Pojawił się w Brzegu ostatniego weekendu. I wzbudził co najmniej sensualne zamieszanie. Mówią, że pojawił się sam. Ale przecież odpowiedzialne za wszystko były: salida, cruzada, resolucion, calesita... - takie to elementa i jeszcze parę innych, o których nie wspomnę, bo na samą myśl ciark przechodzi mnie tam... gdzie zwykle przechodzi.
Powiadają, że urodził się w Argentynie. Ale od 6 lat ma na oku także Brzeg. Aż strach bierze co będzie dalej...
O co chodzi? Wtajemniczeni już chyba wiedzą. Tak. Mowa o tangu argentyńskim, które w ostatni weekend namiętnie opanowało kilka miejsc w Brzegu. A sobotniego wieczoru na zamku, to już w ogóle straszyło... zmysłowością. Działo się tak m.in. za sprawą DJ Marcelo Almiron - rodem z Buenos Aires, który muzyką wręcz kusił, by stanąć na parkiecie i dać się do reszty opanować tym elektryzującym rytmom, poczuć się tak, jak gdzieś na uliczkach wielkiego Buenos...
Krótko mówiąc, w Brzegu odbył się VI Festiwal Tanga Argentyńskiego "Magia Tanga". Rozpoczął się piątkowego wieczoru Milongą w "Herbaciarni" i skończył się w niedzielę także Milongą. I także w "Herbaciarni". W międzyczasie gościł w ratuszu, na dziedzińcu zamkowym, a także w Parku Wolności.
Całe to zmysłowe zamieszanie ściągnęło do nadodrzańskiego grodu wielu miłośników tanga z Polski i zagranicy - tych podziwiających i tych praktykujących "smutną myśl, którą się tańczy". Tak o tangu wyraził się kiedyś Enrique Santos Discépolo, wielki poeta tanga.
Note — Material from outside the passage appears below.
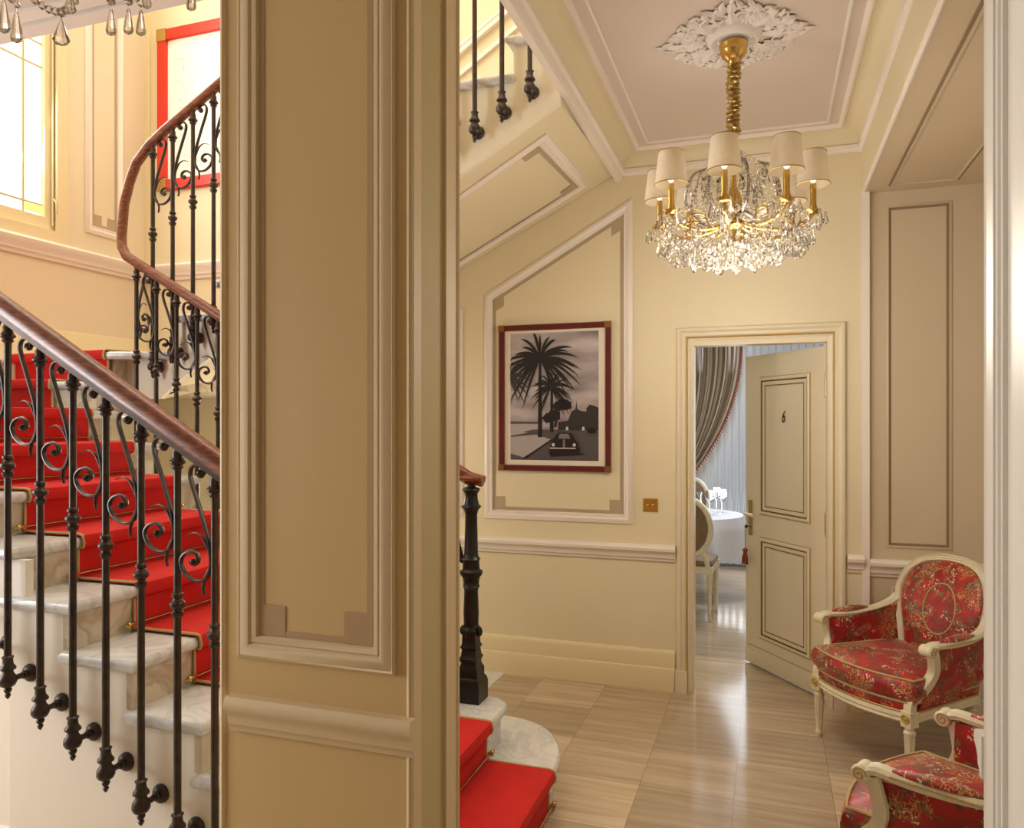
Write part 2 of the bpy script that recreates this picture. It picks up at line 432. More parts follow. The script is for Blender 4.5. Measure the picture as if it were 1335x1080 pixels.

Moim skromnym zdaniem mylił się. Śmiem tak twierdzić mimo tego, że nie jestem wielkim miłośnikiem tańca jakiegokolwiek. Jednakże według mnie tango wcale nie musi wyrażać smutku. To co wyraża ten taniec, to emocje, zmysłowość, wręcz pożądanie oraz swoistą tajemniczość. Jak żaden inny taniec na świecie. Wystarczy trochę poobserwować tańczących. Tak czy inaczej dziesiątki par na parkiecie było pod obserwacją setek, a może i tysięcy par oczu spoza parkietu. To zjawisko w Brzegu istnieje już od 6 lat. I z roku na rok jego moc narasta.